• **Exercise aim**
What lines of the data hold the string "Write"? Pull each one out.

········

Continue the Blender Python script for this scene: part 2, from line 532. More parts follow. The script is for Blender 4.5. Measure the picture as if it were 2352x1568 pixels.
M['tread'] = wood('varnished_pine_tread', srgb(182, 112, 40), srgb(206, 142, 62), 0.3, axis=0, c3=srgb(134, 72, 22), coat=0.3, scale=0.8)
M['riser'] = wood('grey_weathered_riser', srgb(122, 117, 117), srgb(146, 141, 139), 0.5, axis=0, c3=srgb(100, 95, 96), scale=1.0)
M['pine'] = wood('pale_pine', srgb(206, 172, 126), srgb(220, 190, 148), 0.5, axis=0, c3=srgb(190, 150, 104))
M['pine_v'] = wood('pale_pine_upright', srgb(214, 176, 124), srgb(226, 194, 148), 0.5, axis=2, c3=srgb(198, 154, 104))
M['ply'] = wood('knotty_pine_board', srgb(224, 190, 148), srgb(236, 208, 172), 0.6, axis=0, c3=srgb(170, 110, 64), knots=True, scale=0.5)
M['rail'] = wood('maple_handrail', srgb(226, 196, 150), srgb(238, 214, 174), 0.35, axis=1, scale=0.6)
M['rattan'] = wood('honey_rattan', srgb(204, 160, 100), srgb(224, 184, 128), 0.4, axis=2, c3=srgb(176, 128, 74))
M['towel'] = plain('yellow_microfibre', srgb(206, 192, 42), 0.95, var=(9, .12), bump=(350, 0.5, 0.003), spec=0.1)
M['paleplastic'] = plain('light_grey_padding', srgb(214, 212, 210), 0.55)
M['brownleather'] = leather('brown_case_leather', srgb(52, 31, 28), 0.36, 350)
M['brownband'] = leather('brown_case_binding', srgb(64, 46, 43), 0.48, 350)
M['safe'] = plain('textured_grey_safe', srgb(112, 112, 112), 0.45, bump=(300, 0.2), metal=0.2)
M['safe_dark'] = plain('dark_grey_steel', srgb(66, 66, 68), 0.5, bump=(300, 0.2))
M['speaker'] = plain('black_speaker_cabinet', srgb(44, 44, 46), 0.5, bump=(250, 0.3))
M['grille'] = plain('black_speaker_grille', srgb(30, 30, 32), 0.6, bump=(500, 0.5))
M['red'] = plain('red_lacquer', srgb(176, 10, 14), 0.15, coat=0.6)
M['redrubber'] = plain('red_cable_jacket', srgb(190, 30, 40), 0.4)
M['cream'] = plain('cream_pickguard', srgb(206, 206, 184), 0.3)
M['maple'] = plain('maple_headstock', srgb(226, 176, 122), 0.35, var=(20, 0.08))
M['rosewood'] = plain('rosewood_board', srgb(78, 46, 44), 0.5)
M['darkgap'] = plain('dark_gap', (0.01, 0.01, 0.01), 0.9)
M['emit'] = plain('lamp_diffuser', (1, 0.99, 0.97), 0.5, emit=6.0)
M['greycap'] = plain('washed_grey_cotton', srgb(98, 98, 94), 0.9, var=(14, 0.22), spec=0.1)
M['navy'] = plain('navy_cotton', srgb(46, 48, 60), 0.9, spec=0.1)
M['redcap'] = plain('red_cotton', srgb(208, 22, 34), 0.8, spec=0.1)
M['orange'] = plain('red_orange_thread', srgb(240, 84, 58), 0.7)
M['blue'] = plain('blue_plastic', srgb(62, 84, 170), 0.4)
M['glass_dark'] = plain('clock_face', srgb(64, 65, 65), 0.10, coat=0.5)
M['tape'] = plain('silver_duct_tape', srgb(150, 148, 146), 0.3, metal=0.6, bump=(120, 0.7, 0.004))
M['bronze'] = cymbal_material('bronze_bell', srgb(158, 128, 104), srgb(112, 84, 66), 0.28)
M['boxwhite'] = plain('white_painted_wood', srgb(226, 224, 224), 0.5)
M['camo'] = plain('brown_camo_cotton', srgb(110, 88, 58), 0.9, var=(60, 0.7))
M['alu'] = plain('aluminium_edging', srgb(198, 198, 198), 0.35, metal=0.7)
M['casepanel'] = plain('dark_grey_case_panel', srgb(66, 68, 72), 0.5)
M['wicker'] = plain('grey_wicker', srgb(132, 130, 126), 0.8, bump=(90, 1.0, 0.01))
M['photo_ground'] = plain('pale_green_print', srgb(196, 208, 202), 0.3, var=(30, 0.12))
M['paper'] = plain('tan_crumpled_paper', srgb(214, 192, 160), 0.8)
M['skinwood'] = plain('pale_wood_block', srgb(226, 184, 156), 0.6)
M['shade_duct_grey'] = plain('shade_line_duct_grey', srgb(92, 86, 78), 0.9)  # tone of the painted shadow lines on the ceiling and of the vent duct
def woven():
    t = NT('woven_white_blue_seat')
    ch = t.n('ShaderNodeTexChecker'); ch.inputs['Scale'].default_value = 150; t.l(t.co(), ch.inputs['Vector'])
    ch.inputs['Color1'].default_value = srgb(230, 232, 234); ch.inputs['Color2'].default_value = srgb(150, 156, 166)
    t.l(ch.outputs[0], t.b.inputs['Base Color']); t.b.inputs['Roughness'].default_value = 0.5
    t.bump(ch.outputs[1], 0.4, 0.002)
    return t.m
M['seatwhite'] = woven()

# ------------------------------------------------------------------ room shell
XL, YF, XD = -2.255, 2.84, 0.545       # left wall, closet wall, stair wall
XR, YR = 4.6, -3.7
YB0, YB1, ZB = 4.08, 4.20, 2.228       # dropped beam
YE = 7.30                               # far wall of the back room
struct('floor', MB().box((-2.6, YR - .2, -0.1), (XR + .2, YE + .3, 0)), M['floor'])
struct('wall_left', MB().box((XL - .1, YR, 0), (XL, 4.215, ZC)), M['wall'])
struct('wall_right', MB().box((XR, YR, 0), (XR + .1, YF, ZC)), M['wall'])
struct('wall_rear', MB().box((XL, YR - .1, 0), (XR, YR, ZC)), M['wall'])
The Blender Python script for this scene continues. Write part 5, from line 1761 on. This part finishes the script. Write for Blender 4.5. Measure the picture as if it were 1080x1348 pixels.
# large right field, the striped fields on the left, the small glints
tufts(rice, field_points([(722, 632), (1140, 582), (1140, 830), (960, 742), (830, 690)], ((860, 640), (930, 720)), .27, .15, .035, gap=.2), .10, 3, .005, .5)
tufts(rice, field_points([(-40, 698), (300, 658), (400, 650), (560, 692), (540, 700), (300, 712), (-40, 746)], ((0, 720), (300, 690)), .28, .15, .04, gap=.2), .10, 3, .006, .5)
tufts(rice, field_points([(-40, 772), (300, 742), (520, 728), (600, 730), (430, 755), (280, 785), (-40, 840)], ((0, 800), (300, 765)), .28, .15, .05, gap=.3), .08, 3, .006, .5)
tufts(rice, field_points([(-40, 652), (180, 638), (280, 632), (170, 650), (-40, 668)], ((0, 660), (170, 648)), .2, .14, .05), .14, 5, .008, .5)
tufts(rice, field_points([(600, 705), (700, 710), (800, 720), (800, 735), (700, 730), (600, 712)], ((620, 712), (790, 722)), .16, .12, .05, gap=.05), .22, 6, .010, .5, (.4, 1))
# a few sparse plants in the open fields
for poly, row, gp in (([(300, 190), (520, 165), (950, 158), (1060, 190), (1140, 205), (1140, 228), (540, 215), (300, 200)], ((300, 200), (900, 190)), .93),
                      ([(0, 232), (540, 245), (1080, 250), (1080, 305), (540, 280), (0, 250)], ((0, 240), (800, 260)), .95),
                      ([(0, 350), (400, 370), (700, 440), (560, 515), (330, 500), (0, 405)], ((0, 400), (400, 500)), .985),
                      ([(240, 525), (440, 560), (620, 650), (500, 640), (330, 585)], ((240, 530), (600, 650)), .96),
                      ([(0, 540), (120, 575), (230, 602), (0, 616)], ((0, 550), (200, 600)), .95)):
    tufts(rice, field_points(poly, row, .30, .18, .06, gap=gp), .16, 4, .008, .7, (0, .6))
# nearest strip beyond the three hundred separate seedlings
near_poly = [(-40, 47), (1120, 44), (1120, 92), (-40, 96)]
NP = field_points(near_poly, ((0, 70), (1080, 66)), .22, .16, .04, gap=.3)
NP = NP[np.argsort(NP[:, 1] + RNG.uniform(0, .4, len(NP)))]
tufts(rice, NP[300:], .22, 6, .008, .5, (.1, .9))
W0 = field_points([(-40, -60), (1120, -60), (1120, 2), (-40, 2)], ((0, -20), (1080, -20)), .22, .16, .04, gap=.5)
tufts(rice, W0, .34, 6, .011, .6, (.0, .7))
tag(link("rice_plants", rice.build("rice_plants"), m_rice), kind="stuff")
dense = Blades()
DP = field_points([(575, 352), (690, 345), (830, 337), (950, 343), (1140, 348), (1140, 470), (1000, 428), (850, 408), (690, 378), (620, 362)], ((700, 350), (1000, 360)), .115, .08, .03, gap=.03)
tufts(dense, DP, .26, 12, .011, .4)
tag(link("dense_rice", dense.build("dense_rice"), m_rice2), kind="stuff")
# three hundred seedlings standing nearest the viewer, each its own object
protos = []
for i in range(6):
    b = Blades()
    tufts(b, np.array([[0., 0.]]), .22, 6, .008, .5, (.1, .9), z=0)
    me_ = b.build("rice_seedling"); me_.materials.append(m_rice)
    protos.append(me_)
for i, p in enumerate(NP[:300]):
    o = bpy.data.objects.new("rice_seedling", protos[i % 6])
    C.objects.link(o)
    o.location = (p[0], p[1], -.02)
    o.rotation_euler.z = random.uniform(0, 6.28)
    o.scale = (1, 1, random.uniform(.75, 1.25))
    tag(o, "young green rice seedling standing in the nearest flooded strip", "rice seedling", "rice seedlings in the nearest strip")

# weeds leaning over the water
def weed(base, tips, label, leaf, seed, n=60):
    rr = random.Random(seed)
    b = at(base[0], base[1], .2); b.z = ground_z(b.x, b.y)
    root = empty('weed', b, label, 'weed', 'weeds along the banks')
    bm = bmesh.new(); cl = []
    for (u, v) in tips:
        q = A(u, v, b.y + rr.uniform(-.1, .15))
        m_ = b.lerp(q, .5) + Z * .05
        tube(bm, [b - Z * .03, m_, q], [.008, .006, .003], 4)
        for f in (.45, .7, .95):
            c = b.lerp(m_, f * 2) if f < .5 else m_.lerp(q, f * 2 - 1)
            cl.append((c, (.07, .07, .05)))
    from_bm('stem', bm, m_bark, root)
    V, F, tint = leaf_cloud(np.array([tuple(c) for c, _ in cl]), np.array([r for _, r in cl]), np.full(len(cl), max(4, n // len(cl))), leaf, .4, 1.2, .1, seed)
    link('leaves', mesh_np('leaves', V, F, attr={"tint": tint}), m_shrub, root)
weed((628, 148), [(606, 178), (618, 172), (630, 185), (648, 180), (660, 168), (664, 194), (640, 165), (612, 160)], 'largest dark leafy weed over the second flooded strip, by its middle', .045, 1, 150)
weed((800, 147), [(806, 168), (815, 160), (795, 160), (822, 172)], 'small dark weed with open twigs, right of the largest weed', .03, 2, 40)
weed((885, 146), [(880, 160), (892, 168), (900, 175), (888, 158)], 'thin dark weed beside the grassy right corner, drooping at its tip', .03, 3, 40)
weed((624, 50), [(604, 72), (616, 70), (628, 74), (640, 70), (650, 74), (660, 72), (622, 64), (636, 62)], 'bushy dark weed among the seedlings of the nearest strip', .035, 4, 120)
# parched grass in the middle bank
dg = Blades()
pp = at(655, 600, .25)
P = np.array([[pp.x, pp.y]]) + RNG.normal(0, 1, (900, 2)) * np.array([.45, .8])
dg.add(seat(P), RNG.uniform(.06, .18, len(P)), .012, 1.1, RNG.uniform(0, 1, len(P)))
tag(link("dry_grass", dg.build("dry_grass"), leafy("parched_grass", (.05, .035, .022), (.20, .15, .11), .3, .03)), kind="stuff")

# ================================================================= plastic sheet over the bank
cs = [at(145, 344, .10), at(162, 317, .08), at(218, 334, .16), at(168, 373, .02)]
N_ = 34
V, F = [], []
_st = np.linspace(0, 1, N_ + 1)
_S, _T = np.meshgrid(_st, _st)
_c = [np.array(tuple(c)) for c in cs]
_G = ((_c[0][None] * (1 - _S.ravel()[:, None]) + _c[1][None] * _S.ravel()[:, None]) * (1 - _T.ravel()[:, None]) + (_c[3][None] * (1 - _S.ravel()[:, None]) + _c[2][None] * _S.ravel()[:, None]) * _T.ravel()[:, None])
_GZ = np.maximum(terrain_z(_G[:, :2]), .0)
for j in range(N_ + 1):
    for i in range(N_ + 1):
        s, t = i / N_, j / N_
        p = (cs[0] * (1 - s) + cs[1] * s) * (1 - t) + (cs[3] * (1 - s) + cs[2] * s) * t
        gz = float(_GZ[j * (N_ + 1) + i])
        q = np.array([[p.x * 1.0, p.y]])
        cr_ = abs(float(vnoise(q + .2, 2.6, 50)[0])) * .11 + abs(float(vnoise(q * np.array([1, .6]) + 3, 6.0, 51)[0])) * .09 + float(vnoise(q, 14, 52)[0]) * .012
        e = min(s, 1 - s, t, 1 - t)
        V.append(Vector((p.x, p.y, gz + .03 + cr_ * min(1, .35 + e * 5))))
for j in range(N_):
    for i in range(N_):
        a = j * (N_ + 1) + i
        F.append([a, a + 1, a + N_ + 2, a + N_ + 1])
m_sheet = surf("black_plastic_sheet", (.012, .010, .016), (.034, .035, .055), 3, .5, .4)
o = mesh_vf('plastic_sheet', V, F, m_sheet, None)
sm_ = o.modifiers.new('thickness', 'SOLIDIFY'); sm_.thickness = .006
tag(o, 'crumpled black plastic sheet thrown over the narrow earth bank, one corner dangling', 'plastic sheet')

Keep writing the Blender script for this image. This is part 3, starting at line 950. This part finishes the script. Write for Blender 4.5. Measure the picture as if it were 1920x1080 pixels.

········

• **Solution for this exercise**
The Blender Python script for this scene continues. Write part 5, from line 1761 on. This part finishes the script. Write for Blender 4.5. Measure the picture as if it were 1080x1348 pixels.
Keep writing the Blender script for this image. This is part 3, starting at line 950. This part finishes the script. Write for Blender 4.5. Measure the picture as if it were 1920x1080 pixels.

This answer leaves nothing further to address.